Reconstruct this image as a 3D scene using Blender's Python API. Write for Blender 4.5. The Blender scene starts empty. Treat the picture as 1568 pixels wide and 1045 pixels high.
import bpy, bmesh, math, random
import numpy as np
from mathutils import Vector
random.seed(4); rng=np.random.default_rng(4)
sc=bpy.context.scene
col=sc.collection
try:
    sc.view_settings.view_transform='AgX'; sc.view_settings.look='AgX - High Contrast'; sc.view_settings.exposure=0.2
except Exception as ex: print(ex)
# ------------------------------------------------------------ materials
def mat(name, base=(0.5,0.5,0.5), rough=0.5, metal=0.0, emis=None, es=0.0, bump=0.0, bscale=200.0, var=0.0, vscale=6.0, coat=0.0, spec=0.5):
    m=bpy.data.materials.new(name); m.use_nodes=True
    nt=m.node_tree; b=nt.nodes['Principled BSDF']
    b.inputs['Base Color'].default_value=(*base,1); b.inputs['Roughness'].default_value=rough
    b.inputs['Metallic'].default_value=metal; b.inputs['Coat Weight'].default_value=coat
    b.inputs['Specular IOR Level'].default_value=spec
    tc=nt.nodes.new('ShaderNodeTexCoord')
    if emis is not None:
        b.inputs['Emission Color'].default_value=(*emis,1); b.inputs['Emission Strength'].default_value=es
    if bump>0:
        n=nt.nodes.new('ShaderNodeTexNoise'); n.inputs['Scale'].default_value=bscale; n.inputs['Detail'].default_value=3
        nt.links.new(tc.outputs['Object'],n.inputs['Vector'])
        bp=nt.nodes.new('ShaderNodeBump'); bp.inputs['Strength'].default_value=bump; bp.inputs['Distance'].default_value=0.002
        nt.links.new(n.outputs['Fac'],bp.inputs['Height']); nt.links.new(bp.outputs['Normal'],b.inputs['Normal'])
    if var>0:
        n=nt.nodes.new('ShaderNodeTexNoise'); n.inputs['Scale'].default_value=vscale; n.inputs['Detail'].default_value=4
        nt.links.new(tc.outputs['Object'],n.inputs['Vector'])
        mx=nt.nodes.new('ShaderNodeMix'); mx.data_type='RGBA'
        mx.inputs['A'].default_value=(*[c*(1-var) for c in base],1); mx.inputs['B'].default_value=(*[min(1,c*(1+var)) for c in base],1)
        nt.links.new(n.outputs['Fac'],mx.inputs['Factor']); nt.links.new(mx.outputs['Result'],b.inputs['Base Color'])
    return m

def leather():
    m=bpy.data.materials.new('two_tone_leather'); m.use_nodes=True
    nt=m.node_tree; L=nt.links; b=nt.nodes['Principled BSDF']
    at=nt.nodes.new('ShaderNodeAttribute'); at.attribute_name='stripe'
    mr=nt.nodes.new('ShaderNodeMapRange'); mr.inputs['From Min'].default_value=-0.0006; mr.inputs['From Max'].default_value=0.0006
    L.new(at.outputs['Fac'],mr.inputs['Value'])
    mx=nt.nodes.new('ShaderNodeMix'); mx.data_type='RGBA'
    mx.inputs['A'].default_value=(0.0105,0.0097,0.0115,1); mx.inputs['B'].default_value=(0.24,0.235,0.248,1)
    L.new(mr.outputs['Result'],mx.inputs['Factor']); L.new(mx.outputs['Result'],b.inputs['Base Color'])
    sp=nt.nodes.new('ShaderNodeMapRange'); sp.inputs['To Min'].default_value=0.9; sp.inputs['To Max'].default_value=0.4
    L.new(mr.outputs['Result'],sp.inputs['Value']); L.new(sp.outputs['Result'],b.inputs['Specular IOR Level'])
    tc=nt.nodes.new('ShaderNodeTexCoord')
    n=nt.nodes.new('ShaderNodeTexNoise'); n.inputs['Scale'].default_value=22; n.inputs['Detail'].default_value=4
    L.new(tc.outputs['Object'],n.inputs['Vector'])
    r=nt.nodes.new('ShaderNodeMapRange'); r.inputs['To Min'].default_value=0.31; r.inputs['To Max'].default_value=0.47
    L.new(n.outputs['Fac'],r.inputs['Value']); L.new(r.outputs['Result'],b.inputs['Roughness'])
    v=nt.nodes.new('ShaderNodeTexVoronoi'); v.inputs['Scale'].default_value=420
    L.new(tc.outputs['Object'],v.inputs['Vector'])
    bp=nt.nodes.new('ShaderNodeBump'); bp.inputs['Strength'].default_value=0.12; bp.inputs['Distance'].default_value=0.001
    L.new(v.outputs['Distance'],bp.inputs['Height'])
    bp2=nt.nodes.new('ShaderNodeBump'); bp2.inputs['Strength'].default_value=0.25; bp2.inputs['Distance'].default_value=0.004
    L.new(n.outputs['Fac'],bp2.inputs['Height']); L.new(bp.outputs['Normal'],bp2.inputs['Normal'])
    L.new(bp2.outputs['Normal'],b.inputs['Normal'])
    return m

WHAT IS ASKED
Each line of the data that includes the word "scene" counts once; report the total and nothing more.

ANSWER TO THE EXERCISE
2